• AVAILABLE DATA:
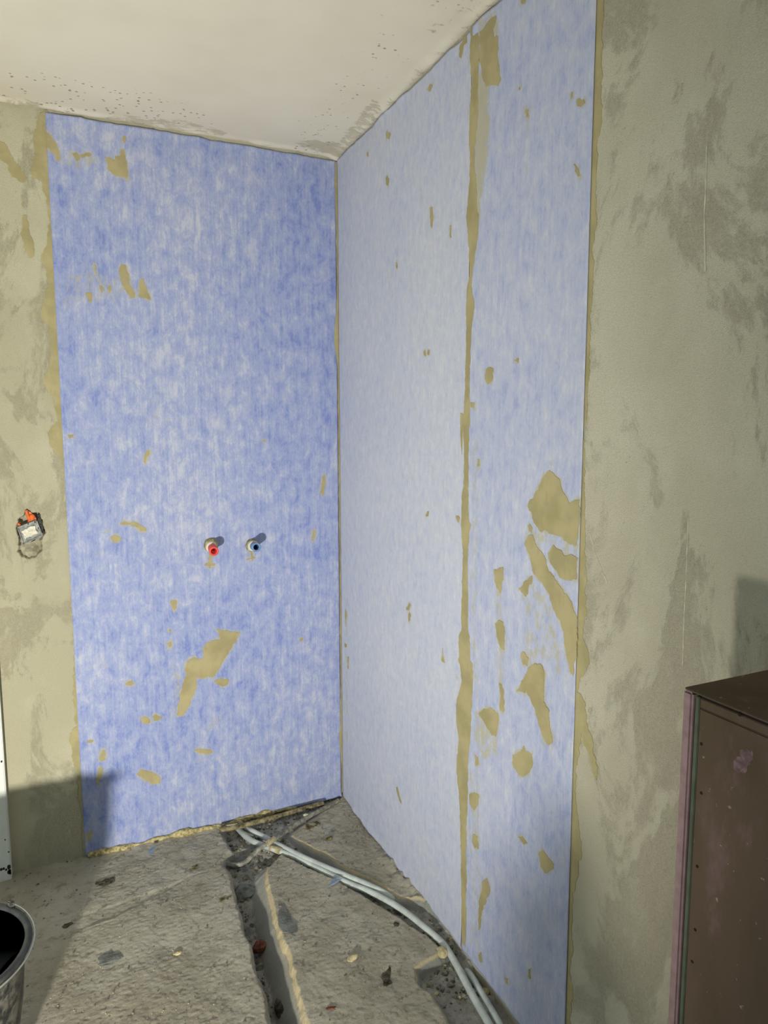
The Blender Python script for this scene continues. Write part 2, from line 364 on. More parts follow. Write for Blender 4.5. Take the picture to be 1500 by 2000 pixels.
# fine scratches and a plaster ridge on the right wall
for pts, wd in [([(1381, 285), (1379, 370), (1376, 420), (1378, 530)], .0011), ([(1345, 1010), (1341, 1120), (1336, 1225), (1334, 1300)], .0008), ([(1152, 1040), (1165, 1085), (1187, 1140)], .0009)]:
    c = [np.array(wb(p)) for p in pts]; poly = [(p[0]-wd, p[1]) for p in c]+[(p[0]+wd, p[1]) for p in c[::-1]]
    plate('plaster_ridge', poly, B3(-.001), .0021, mat_ridge, wall_right, True, 3, .006, .0012)

# ------------------------------------------------------------------ ceiling
xs = lines((-2.6, -1.3, .05), (-1.3, 0, .005)); ys = lines((-3.6, -1.45, .05), (-1.45, 0, .005)); X, Yg = np.meshgrid(xs, ys)
da = -Yg; db = -X
lipA = np.exp(-((da-.012)/.016)**2)*(.006+.010*fbm(X*1.0, Yg, 14, 21, 4)); lipB = np.exp(-((db-.012)/.018)**2)*(.006+.010*fbm(X, Yg, 12, 22, 4))
Zc = H-np.clip(lipA, 0, 1)-np.clip(lipB, 0, 1)+fbm(X, Yg, 4, 23, 3)*.003
wear = np.zeros_like(X)
for poly, k, soft in [(crop(2.143, 0, 0, [(1230, 590), (1290, 585), (1400, 590), (1450, 600), (1420, 655), (1330, 635), (1250, 615)]), .60, .05),
        (crop(2.143, 0, 0, [(400, 470), (620, 488), (800, 510), (930, 545), (990, 570), (880, 570), (640, 535), (450, 500)]), .50, .08),
        (crop(2.143, 0, 0, [(0, 395), (180, 430), (180, 452), (0, 425)]), .56, .06),
        (crop(2.5, 600, 0, [(20, 690), (150, 690), (190, 640), (290, 500), (340, 480), (390, 510), (300, 620), (190, 740), (60, 735)]), .52, .06),
        (crop(2.5, 600, 0, [(570, 190), (610, 120), (720, 60), (850, 0), (900, 0), (780, 80), (690, 110), (620, 180)]), .46, .08)]:
    d = sdf([ce(p) for p in poly], X, Yg); wear = np.maximum(wear, k*sstep(soft*.5, -soft*.4, d))
wear = np.maximum(wear, .36*np.exp(-(da/.05)**2)); wear = np.maximum(wear, .36*np.exp(-(db/.05)**2))
pit = np.maximum(.75*np.exp(-((da-.13)/.12)**2)*sstep(-.25, -.75, X), .35*np.exp(-((db-.14)/.13)**2)); pit = np.maximum(pit, .25*np.exp(-(da/.3)**2))
ceiling = link('ceiling', gridmesh('ceiling', np.stack([X, Yg, Zc], -1).reshape(-1, 3), len(xs), len(ys), flip=True, attrs={'wear': wear.ravel(), 'pitted': pit.ravel()}), mat_ceil)
tag(ceiling, 'off-white painted ceiling with pitted edges', kind='structure')

# ------------------------------------------------------------------ floor: three screed slabs around chased channels
def ext(p, q, d):   # continue a line p->q by d metres
    p = np.array(p); q = np.array(q); return tuple(q+(q-p)/np.linalg.norm(q-p)*d)
L_edge = [(434, 1687), (446, 1698), (448, 1706), (458, 1740), (467, 1774), (470, 1796), (477, 1814), (488, 1832), (494, 1866), (504, 1896), (514, 1924), (522, 1960), (530, 2000)]
R_edge = [(526, 1687), (518, 1702), (519, 1712), (524, 1740), (532, 1766), (536, 1798), (542, 1806), (549, 1832), (561, 1858), (568, 1890), (577, 1926), (588, 1958), (600, 2000)]
Lw = [fl(p) for p in L_edge]; Rw = [fl(p) for p in R_edge]
Lw.append(ext(Lw[-3], Lw[-1], .30)); Rw.append(ext(Rw[-3], Rw[-1], .30))
TRENCH = Lw+Rw[::-1]+[fl(p) for p in [(548, 1668), (535, 1655), (500, 1640), (468, 1645), (452, 1660), (437, 1676)]]
CHANNEL = [fl(p) for p in [(452, 1660), (440, 1640), (432, 1625), (440, 1600), (560, 1570), (640, 1552), (670, 1548), (664, 1566), (625, 1592), (588, 1616), (569, 1632), (598, 1650), (630, 1666), (677, 1697), (731, 1720), (779, 1751), (806, 1757), (840, 1770), (912, 1848), (990, 1930), (1035, 2000), (1065, 2060)]]
PIT = [fl(p) for p in [(880, 2000), (869, 1978), (845, 1943), (818, 1921), (815, 1893), (835, 1876), (858, 1866), (868, 1856), (852, 1838), (835, 1824), (800, 1804), (760, 1777), (700, 1742), (640, 1710), (590, 1686), (549, 1666), (526, 1687), (500, 1690), (470, 1675)]]
PIT0 = fl((905, 2060))
PIPES = CHANNEL+[PIT0]+PIT
PL1 = [fl(p) for p in [(474, 1612), (496, 1625), (532, 1644), (613, 1684)]]; PL2 = [fl(p) for p in [(458, 1612), (483, 1636), (528, 1656), (581, 1676)]]
GR = .0025
xs = lines((-2.6, -1.3, .05), (-1.3, .02, GR)); ys = lines((-3.6, -1.15, .05), (-1.15, .02, GR)); X, Yg = np.meshgrid(xs, ys)
jag = fbm(X, Yg, 45, 31, 4)*.011+fbm(X, Yg, 16, 33, 2)*.010
dT = sdf(TRENCH, X, Yg)+jag; dP = sdf(PIPES, X, Yg)+jag*.8
rough = fbm(X, Yg, 22, 41, 5)*.0055+fbm(X, Yg, 120, 47, 2)*.0022+fbm(X, Yg, 5, 43, 3)*.006+fbm(X*1.0, Yg*1.7, 70, 45, 3)*.0016
bedn = fbm(X, Yg, 30, 51, 5)*.020+fbm(X, Yg, 90, 53, 3)*.006
# seams and steps left by an old partition across the near slab
ridge = [fl(p) for p in [(60, 1842), (117, 1825), (159, 1814), (224, 1793), (289, 1760), (327, 1741), (373, 1713), (434, 1697)]]
ridge2 = [fl(p) for p in [(100, 1803), (140, 1793), (215, 1771), (290, 1745), (336, 1730), (372, 1712)]]
rough += .0045*np.exp(-(dline(ridge, X, Yg)/.006)**2)*(.6+1.2*fbm(X, Yg, 30, 61, 3))-.0030*sstep(.012, .0, sdf(ridge+ridge2[::-1], X, Yg))
for p, r, h in [((200, 1722), .03, -.006), ((375, 1695), .02, -.003), ((757, 1905), .025, -.006), ((610, 1612), .025, .004), ((700, 1800), .05, -.003), ((325, 1850), .06, -.004), ((215, 1870), .04, -.003)]:
    c = fl(p); rough += h*np.exp(-((X-c[0])**2+(Yg-c[1])**2)/r**2)
tT = .22*sstep(.009, -.004, dT)+.78*sstep(-.003, -.012, dT)         # broken chamfer, then a steep side
tP = .35*sstep(.008, -.003, dP)+.65*sstep(-.003, -.018, dP)
corner = sstep(-.50, -.36, X)*sstep(-.30, -.16, Yg)
sR = dline(Rw, X, Yg)
tR = .20*sstep(.010, -.004, dT)+.80*np.clip((sR-.004)/.048, 0, 1); onR = sR < dline(Lw, X, Yg)
tT = np.where(dT < .0, np.minimum(tT, np.maximum(tR, sstep(.01, .06, sR))), tT)
depT = .048+.060*sstep(fl((480, 1705))[1], fl((490, 1790))[1], Yg)+.02*fbm(X, Yg, 8, 71, 2); depP = np.where(Yg > -.55, .036, .030)*(1-.88*corner*(1-np.exp(-(np.minimum(dline(PL1, X, Yg), dline(PL2, X, Yg))/.022)**2)))
Zf = rough*(1-np.maximum(tT, tP))-np.maximum(tT*depT, tP*depP)+bedn*np.maximum(tT*.9, tP*.45)*sstep(-.008, -.03, np.minimum(dT, dP))
Zf += np.exp(-(Yg/.02)**2)*.010*np.clip(.6+fbm(X, Yg, 20, 81, 3), 0, 1)*sstep(-1.0, -.9, X)*sstep(-.42, -.5, X)      # mortar fillet along the back wall
Zf += np.exp(-(X/.035)**2)*.030*np.clip(.5+1.6*fbm(X, Yg, 24, 83, 4), 0, 1.2)*sstep(-.38, -.5, Yg)                          # crumbs along the right wall
t = np.maximum(tT, tP); lip = np.maximum(np.exp(-((dT-.002)/.006)**2), np.exp(-((dP+.002)/.009)**2))
# which slab is it?
mid_line = [fl(p) for p in [(548, 1664), (590, 1680), (640, 1704), (700, 1736), (760, 1770), (800, 1797), (850, 1835), (900, 1920), (960, 2010), (1010, 2100)]]
def side(line, X, Y):      # y of the polyline at X
    P = np.array(line); return Y-np.interp(X, P[:, 0], P[:, 1])
tl = np.array(sorted([((a[0]+b[0])/2, (a[1]+b[1])/2) for a, b in zip(Lw, Rw)], key=lambda q: q[1]))
left = X < np.interp(Yg, tl[:, 1], tl[:, 0]); left |= (Yg > fl((500, 1650))[1]) & (X < fl((470, 1640))[0])
far = (~left) & (side(mid_line, X, Yg) > 0) & (X > fl((548, 1664))[0]-.03)
qt = lambda a: .25*(a[:-1, :-1]+a[1:, :-1]+a[:-1, 1:]+a[1:, 1:])
bedm = qt(t) > .93; lf = qt(left.astype(float)) > .5; fr = qt(far.astype(float)) > .5
V = np.stack([X, Yg, Zf], -1).reshape(-1, 3); at = {'lip': (lip*np.where(left, .12, 1.0)).ravel(), 'cut': sstep(.16, .36, t).ravel()}  # left slab edge, turned from the lamp, gets little of the painted brightness
floor = link('floor', gridmesh('floor', V, len(xs), len(ys), mask=bedm, attrs=at), mat_bed)
tag(floor, 'broken screed floor with chased channels', kind='structure')
slabs = []
for mk, lb in ((lf & ~bedm, 'large rough screed slab left of the deep channel'), (~lf & ~fr & ~bedm, 'screed slab between the deep channel and the pipes'), (~lf & fr & ~bedm, 'wedge of screed in the corner beyond the pipes')):
    o = link('screed_slab', gridmesh('screed_slab', V, len(xs), len(ys), mask=mk, attrs=at), mat_screed, floor); o['label'] = lb; slabs.append(o)
def zat(x, y):
    i = min(max(np.searchsorted(xs, x), 0), len(xs)-1); j = min(max(np.searchsorted(ys, y), 0), len(ys)-1); return float(Zf[j, i])
# loose rubble in the channels and grit on the slabs: nobody could count it
def scatter(name, polys, n, smin, smax, mat, parent, cond, seed):
    rs = random.Random(seed); base = chunkmesh('tmp', (1, 1, .7), seed, 1, .5)
    bv = np.array([v.co[:] for v in base.vertices]); bf = [tuple(p.vertices) for p in base.polygons]; bpy.data.meshes.remove(base)
    VV = []; FF = []; k = 0; tries = 0
    while k < n and tries < n*60:
        tries += 1
        x = rs.uniform(polys[0], polys[1]); y = rs.uniform(polys[2], polys[3])
        i = np.searchsorted(xs, x); j = np.searchsorted(ys, y)
        if i >= len(xs) or j >= len(ys) or not cond(i, j): continue
        s = smin+(smax-smin)*rs.random()**3; a = rs.uniform(0, 6.28); c, sn = math.cos(a), math.sin(a)
        q = bv*np.array([s*rs.uniform(.7, 1.3), s*rs.uniform(.7, 1.3), s*rs.uniform(.6, 1)])
        q = np.stack([q[:, 0]*c-q[:, 1]*sn+x, q[:, 0]*sn+q[:, 1]*c+y, q[:, 2]+Zf[j, i]+s*.25], 1)
        FF += [tuple(v+len(bv)*k for v in f) for f in bf]; VV.append(q); k += 1
    me = bpy.data.meshes.new(name); me.from_pydata(np.concatenate(VV).tolist(), [], FF); me.update()
    return tag(link(name, me, mat, parent), kind='stuff')
scatter('rubble', (-.9, -.01, -1.1, -.01), 700, .0025, .013, mat_rubble, floor, lambda i, j: tP[j, i] > .97 or tT[j, i] > .99, 5)
scatter('pale_rubble', (-.6, -.01, -1.1, -.01), 120, .002, .009, mat_mortar, floor, lambda i, j: tP[j, i] > .97, 6)
scatter('grit', (-1.2, -.005, -1.1, -.005), 900, .0012, .0045, mat_rubble, slabs[0], lambda i, j: t[j, i] < .02, 8)
scatter('pale_grit', (-1.1, -.005, -1.1, -.005), 500, .001, .0030, mat_mortar, slabs[1], lambda i, j: t[j, i] < .02, 9)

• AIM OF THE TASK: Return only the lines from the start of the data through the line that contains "3, .006, .0012)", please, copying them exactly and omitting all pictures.

• COMPLETE ANSWER:
The Blender Python script for this scene continues. Write part 2, from line 364 on. More parts follow. Write for Blender 4.5. Take the picture to be 1500 by 2000 pixels.
# fine scratches and a plaster ridge on the right wall
for pts, wd in [([(1381, 285), (1379, 370), (1376, 420), (1378, 530)], .0011), ([(1345, 1010), (1341, 1120), (1336, 1225), (1334, 1300)], .0008), ([(1152, 1040), (1165, 1085), (1187, 1140)], .0009)]:
    c = [np.array(wb(p)) for p in pts]; poly = [(p[0]-wd, p[1]) for p in c]+[(p[0]+wd, p[1]) for p in c[::-1]]
    plate('plaster_ridge', poly, B3(-.001), .0021, mat_ridge, wall_right, True, 3, .006, .0012)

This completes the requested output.